伊藤忠 ビッグモーターの事業引き継ぐ新会社「WECARS」設立

保険金の不正請求問題で経営の立て直しを迫られているビッグモーターの事業を引き継ぐ大手商社の伊藤忠商事が5月1日記者会見を開き、新会社を1日付けで設立したことを発表しました。新会社の経営にはビッグモーターの旧経営陣は加わらず、存続会社が損害賠償への対応にあたるとしています。

ビッグモーターの事業を引き継ぐ伊藤忠商事は1日午前、記者会見を開き、1日付けで新会社を設立したことを発表しました。

新会社の社名は「WECARS」で、社長には元伊藤忠商事執行役員の田中慎二郎氏が就任しました。

一方、ビッグモーターの和泉伸二社長を含めた旧経営陣は新会社の取締役には就任しないとしています。

新会社は、▽「伊藤忠商事」と▽子会社でエネルギー商社の「伊藤忠エネクス」、▽それに投資ファンドの「ジェイ・ウィル・パートナーズ」が共同で出資し、合わせて400億円を拠出します。

中古車販売事業や車の整備事業などすべての事業を引き継ぎ、およそ4200人の従業員の雇用も継続するとしています。
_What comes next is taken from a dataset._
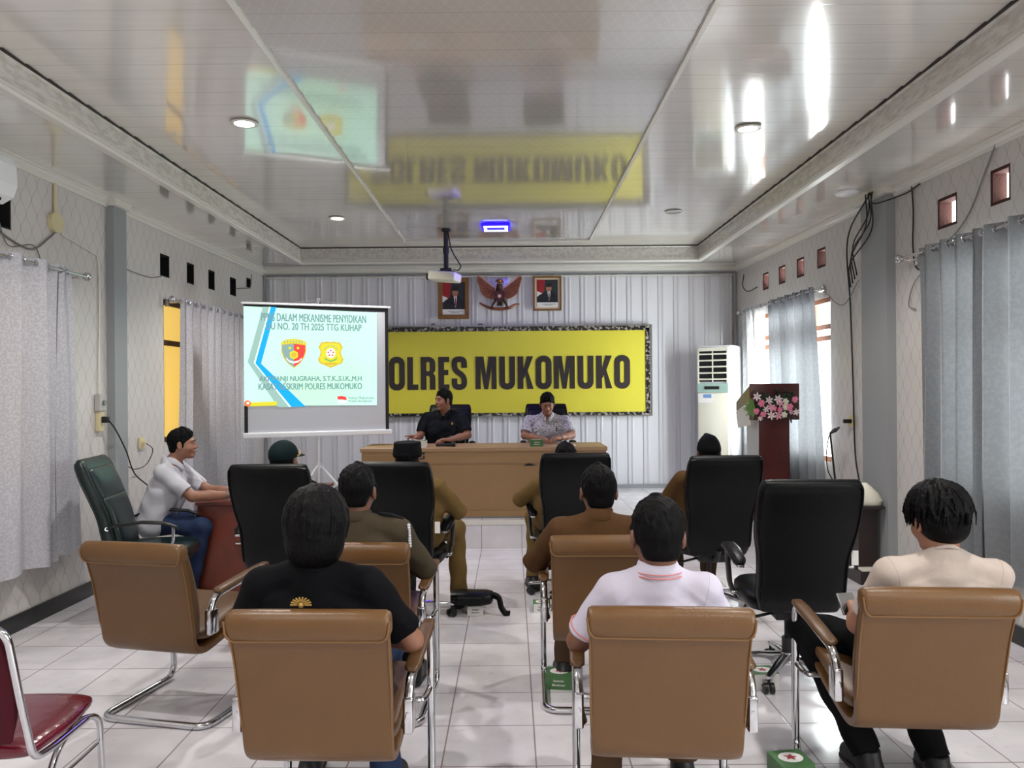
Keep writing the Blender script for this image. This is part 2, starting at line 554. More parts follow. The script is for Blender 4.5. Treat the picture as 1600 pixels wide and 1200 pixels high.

一方、存続会社は、社名をビッグモーターから「BALM」に変更し、ジェイ・ウィル・パートナーズが兼重宏行前社長など創業家から100%の株式を取得して存続会社が負債などの処理や、保険金の不正請求に関する損害賠償への対応にあたるとしています。

田中社長「信頼得ることと事業としての成長は両立できる」

新会社「WECARS」の社長に就任した田中慎二郎氏は「会社は過去の経営や一部の社員の行いによって、信頼を失っている」と述べました。

そのうえで、「新会社に関わるすべての人々が最優先すべきはお客様であり、信頼を得ることと、事業として成長することは両立できると信じている」と述べました。

また、「新会社ではコンプライアンス案件についてはうやむやにせず、厳正に対処していくことで撲滅していきたい。組織風土改革に終わりはないと考えている」と述べました。

旧ビッグモーターと創業家は

事業を引き継ぐ新会社の設立によって旧ビッグモーターは、分割されたあとの存続会社として保険金の不正請求に関する損害賠償への対応や、負債の処理などにあたることになります。

存続会社としてビッグモーターから社名を変更した「BALM」は、株式を保有していた兼重宏行前社長など創業家から投資ファンドのジェイ・ウィル・パートナーズがすべての株式を取得しました。

取得金額は少額だとしたうえで非公表としています。

さらに、新会社「WECARS」の設立にあたって伊藤忠商事やジェイ・ウィル・パートナーズなど3社が拠出したおよそ400億円の一部が事業を引き継ぐ対価として存続会社に支払われたということです。

ただ、金融機関の融資などの負債の返済や、保険金の不正請求に関する損害賠償への対応にあてられ、創業家には渡らないとしています。

伊藤忠商事出身で「WECARS」の経営企画部長に就任した合六渉氏は会見で「創業家に対してお金が渡るどころか、逆に創業家にもそれなりの責任をとっていただくというのが今回のスキームだ」と述べました。

また、伊藤忠商事は5月1日の会見で、存続会社の経営について、旧ビッグモーター社長の和泉伸二氏が担う方向で調整が進められていると説明しました。

一方、新会社が引き継いだ中古車販売の事業は、販売台数が一時期は1割から2割ほどに落ち込み、現在も3割から4割程度にとどまっているということで、事業の立て直しが課題となっています。

不正を生み出した組織風土の改革の徹底とともに、一連の問題で失った信頼の回復が実現できるかが問われることになります。